PIPELINED RECURSIVE FILTER WITH MINIMUM ORDER AUGMENTATION

Pipelining is an efficient way for improving the average computation speed of an arithmetic processor. The higher the degree of pipeline segmentation, the faster the possible pipeline clock speed. However, for an M-stage pipeline, the result of a given operation is available only M clock periods after initiating the computation. In a recursive filter, the output at the nth sampling instance, y(n), is a function of its previous outputs, y(n - 1) through y(n - N). Hence, the computation of y(n) cannot be initiated before the computations of y(n - 1) through y(n - N) are completed.
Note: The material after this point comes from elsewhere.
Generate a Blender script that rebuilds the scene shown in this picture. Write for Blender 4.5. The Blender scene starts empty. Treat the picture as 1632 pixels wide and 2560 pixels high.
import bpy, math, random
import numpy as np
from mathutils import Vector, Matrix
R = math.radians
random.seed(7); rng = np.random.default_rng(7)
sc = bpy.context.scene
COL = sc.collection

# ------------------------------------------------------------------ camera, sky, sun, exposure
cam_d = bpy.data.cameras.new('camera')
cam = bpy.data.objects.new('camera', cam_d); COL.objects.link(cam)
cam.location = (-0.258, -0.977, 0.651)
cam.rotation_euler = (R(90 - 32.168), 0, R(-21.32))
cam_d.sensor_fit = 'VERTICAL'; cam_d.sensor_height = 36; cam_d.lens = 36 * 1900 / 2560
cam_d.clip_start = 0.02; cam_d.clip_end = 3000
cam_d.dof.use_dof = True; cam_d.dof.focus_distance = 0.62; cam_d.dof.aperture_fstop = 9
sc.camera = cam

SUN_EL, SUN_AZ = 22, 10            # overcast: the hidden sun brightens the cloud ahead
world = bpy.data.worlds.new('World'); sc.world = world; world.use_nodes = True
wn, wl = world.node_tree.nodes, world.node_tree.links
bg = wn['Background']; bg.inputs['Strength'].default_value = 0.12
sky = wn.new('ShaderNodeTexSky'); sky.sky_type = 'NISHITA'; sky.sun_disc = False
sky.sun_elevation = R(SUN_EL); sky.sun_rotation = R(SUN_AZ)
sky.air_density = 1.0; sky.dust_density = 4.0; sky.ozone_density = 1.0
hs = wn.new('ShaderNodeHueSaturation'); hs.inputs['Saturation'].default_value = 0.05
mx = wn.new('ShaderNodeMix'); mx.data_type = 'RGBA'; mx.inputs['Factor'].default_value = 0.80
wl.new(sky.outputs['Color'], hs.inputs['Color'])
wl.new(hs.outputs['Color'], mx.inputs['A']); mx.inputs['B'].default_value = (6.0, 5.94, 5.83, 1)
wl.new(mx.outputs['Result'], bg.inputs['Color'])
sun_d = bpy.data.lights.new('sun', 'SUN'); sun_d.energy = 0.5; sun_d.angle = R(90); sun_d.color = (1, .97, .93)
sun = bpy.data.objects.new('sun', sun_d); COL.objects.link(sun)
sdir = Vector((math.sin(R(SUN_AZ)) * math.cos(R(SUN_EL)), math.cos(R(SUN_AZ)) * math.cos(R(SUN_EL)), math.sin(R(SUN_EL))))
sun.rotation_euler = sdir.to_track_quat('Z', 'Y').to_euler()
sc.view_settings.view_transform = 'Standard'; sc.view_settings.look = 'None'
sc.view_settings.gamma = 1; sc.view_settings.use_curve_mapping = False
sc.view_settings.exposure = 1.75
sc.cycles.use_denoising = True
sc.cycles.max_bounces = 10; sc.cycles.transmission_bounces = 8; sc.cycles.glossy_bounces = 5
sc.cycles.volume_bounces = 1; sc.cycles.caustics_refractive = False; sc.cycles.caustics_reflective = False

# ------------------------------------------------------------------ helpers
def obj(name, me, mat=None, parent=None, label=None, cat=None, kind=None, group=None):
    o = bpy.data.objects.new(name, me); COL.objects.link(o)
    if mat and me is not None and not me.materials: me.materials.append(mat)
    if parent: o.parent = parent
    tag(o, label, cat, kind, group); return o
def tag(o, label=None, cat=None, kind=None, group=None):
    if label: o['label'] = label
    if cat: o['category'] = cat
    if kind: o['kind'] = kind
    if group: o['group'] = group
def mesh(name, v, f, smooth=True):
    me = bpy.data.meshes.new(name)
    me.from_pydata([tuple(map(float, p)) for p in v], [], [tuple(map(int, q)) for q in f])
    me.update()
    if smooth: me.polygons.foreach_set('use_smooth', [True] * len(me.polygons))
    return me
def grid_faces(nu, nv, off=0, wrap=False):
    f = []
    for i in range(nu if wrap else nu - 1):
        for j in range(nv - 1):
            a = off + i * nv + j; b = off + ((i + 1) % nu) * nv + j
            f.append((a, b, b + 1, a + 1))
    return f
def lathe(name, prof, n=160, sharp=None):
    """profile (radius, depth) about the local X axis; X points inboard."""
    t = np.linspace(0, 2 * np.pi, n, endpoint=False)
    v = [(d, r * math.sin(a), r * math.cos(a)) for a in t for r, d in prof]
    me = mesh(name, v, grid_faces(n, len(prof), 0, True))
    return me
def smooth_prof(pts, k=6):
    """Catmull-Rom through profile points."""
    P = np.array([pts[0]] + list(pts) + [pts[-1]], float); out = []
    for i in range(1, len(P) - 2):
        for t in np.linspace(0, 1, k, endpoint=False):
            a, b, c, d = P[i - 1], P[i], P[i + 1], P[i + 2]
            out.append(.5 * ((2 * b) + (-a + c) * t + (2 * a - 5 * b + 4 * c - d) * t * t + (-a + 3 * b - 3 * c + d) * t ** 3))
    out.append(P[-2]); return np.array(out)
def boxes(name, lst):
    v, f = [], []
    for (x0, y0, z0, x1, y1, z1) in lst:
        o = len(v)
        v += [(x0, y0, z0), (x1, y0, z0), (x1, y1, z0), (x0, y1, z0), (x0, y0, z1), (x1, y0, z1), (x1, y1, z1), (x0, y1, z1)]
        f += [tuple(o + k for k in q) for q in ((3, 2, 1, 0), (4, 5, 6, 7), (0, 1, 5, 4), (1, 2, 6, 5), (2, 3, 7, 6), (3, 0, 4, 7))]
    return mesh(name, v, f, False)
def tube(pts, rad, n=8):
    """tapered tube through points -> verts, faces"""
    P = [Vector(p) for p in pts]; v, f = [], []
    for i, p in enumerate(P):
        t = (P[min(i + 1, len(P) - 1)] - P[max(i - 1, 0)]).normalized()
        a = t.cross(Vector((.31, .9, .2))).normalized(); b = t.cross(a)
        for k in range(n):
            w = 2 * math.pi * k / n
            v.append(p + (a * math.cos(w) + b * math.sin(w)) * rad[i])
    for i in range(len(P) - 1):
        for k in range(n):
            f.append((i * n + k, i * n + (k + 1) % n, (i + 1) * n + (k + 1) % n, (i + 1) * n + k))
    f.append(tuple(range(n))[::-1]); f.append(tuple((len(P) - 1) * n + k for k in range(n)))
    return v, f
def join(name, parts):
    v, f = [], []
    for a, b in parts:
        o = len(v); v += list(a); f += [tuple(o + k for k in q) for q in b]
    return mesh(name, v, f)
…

Voelcker et al. and Kogge et al. independently devised two augmentation techniques for resolving the dependence problem in the computation of y(n). The advantage of their techniques is that the number of nonzero denominator coefficients of the augmented filter is the same as that of the prototype filter. However, using their techniques, the augmentation required to ensure stability may be excessively high resulting in a very complex numerator realization. In this paper, we present a technique which results in a minimum order augmentation. The complexity of the filter designed using our technique is very much lower. Various pipelining architectures are presented. It is also demonstrated by using an example that when compared to the prototype filter, the augmented filter has a lower coefficient sensitivity and better roundoff noise performance.